O final da novela "Salve Jorge" apresentou uma cena absurda. Russo, personagem mau, agressivo, violento, desumano e perigoso, foi preso e torturado.
Quando vi que uma das policiais chamou as garotas que ele agrediu e ameaçou durante toda a novela para ir ao quarto onde ele estava algemado só de cueca nas grades da cama, logo imaginei: irão zombar dele! Ingenuamente cheguei a pensar que ela tinha trocado as roupas dela com as dele. Mas não imaginei que de hilário nada teria.
O que se viu quando as garotas entraram no quarto é algo bastante comum no Brasil, mas que deveria ser inaceitável. A policial, contraditoriamente, avisou que a polícia não poderia saber o que se passaria ali, e sugeriu que as garotas devolvessem toda a agressão sofrida. A cena de tortura começou com a protagonista da trama dando a primeira bofetada. Na sequência foi a vez das outras darem tapas, socos e murros no imobilizado.
Fazer justiça com as próprias mãos não parece nada ameaçador no horário nobre. Os gestos de violência foram cometidos entre risos e gargalhadas das personagens. A imposição da dor física simplesmente por prazer da pessoa que tortura pareceu agradar os fãs da novela, afinal, não vi nas redes sociais ninguém reclamando que se sentiu ofendido com as imagens, pelo contrário. Alguns comentários referiram-se a cena como algo que "todos" queriam participar.
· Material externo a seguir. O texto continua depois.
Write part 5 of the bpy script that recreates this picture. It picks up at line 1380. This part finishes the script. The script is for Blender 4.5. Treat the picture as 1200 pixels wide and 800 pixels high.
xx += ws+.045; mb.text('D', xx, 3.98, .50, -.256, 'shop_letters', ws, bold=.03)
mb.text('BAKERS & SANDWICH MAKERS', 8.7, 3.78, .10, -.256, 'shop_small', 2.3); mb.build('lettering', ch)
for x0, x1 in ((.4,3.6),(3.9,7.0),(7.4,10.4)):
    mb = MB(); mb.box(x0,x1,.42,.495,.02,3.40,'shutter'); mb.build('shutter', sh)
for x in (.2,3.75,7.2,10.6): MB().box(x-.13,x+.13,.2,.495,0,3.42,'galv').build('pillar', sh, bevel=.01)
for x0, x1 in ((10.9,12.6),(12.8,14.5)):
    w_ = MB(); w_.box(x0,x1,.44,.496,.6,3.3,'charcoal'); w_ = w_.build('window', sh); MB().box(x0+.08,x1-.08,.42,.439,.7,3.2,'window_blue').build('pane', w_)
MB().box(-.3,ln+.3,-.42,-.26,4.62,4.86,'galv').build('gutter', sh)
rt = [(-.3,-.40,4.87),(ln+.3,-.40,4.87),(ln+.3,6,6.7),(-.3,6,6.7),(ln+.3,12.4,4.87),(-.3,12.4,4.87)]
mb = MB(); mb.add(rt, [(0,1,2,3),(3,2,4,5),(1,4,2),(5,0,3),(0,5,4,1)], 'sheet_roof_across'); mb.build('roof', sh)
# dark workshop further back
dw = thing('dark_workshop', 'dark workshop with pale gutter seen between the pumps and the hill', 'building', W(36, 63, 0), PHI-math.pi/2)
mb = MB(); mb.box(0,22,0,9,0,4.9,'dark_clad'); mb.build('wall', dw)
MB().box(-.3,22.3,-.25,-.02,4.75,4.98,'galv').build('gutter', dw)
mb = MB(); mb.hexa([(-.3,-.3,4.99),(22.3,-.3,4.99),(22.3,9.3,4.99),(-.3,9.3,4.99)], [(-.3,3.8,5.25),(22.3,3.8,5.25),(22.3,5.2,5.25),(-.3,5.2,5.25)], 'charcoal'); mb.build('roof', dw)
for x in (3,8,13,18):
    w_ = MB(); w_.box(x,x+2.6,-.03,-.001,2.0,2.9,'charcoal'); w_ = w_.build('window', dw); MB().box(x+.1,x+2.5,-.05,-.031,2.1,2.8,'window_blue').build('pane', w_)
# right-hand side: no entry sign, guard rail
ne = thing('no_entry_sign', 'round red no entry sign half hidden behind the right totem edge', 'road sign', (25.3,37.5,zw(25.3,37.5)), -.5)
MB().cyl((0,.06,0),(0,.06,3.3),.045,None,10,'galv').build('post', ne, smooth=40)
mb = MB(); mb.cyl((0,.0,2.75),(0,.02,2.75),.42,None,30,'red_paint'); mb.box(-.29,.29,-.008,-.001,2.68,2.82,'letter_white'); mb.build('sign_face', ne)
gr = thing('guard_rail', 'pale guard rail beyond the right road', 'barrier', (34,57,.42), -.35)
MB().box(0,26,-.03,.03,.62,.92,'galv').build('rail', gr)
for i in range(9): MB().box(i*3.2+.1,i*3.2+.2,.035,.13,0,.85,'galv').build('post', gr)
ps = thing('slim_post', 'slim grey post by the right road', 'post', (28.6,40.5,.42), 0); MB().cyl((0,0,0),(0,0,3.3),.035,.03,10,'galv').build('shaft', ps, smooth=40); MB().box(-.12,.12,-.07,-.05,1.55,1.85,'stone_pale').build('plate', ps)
Criticar e combater a tortura não é o mesmo que salvar as pessoas más ou culpadas. Responsabilizar com justiça e discernimento é preciso, não se trata de livrar ninguém da culpa que tem. Mesmo porque, o importante a ser entendido é que nada há de seguro que a tortura de hoje (que aflige o outro) em um momento seguinte não pode cair sobre nós mesmos.
Se vencer o mau reproduzindo o mau é agradável aos olhos da maioria dos telespectadores, como podemos pensar em um mundo em que as pessoas sofram menos ou sejam menos violentas? A ficção tem poder e por mais que alguns possam afirmar, "ah, mas é uma obra inocente, com o objetivo de entretenimento", ela produz e reproduz verdades, está em um espaço de disputas e defesas de valores que em nada são ingênuos.
Se isso não fosse verdade, não escutaríamos: "Ninguém quer ver um beijo gay na novela". Em uma sociedade em que a violência está naturalizada é mesmo mais difícil de valorizar as múltiplas expressões de afetos e desejos. Tampouco é fácil de compreender que a novela escolhe reproduzir uma cultura absurda e perigosa, em detrimento de expressões menos autoritárias e agressivas.
A surra que Russo recebeu das mulheres não foi justa, porque justiça se faz de outra forma. Não é justo defendermos que a agressão é legítima quando se trata de culpados serem as vítimas, assim como também não é justo que a expressão de amor (como um beijo) seja compreendida como ilegítima quando se trata de viados.
Parece-me ainda mais grave o fato de mulheres policiais chegarem a posições de poder, como a delegada e as policiais investigadoras da trama, e reproduzirem o mesmo padrão ilegal e violento de alguns homens policiais. Evidentemente que não se pode, de forma essencialista, esperar que agissem de forma diferente por simplesmente serem mulheres, mas isso mostra que não basta chegar lá. As mulheres em posições de poder como essas devem assumir o mesmo desafio que os homens que estão lá há mais tempo: cumprir a lei, respeitar os direitos humanos de todos, e fazer valer a justiça da maneira que se estabeleceu juridicamente.
Segundo uma matéria jornalística da revista Isto é, "Não existem números confiáveis sobre tortura no País. Como se trata de um crime praticado, em geral, por policiais ou carcereiros, as vítimas têm medo de denunciar".
Nesta mesma matéria, a verdade sobre a realidade desse tipo de violência no Brasil foi dita por Margarida Pressburger, integrante da ONU: "A tortura no País é cultural, generalizada e sistemática. Começou no período da escravidão e se mantém até hoje". Ela, afirmou ainda: "A vocação brasileira para a tortura se solidificou porque os torturadores não são punidos."
Na novela, como na vida real, a tortura policia não foi punida; sequer denunciada. Assim, enquanto o beijo gay parece ofensivo e impróprio, vamos engolindo violências consentidas e revestidas de legitimidade, quando na verdade, deveriam ser reconhecidas como afrontas a nossa forma de pensar uma sociedade menos violeta e mais justa, para todos.
*Tiago Duque é sociólogo e tem experiência como educador em diferentes áreas, desde a formação de professores à educação social de rua. Milita no Identidade – Grupo de Luta Pela Diversidade Sexual. Gosta de pensar e agir com quem quer fazer algo de novo, em busca de um outro mundo possível.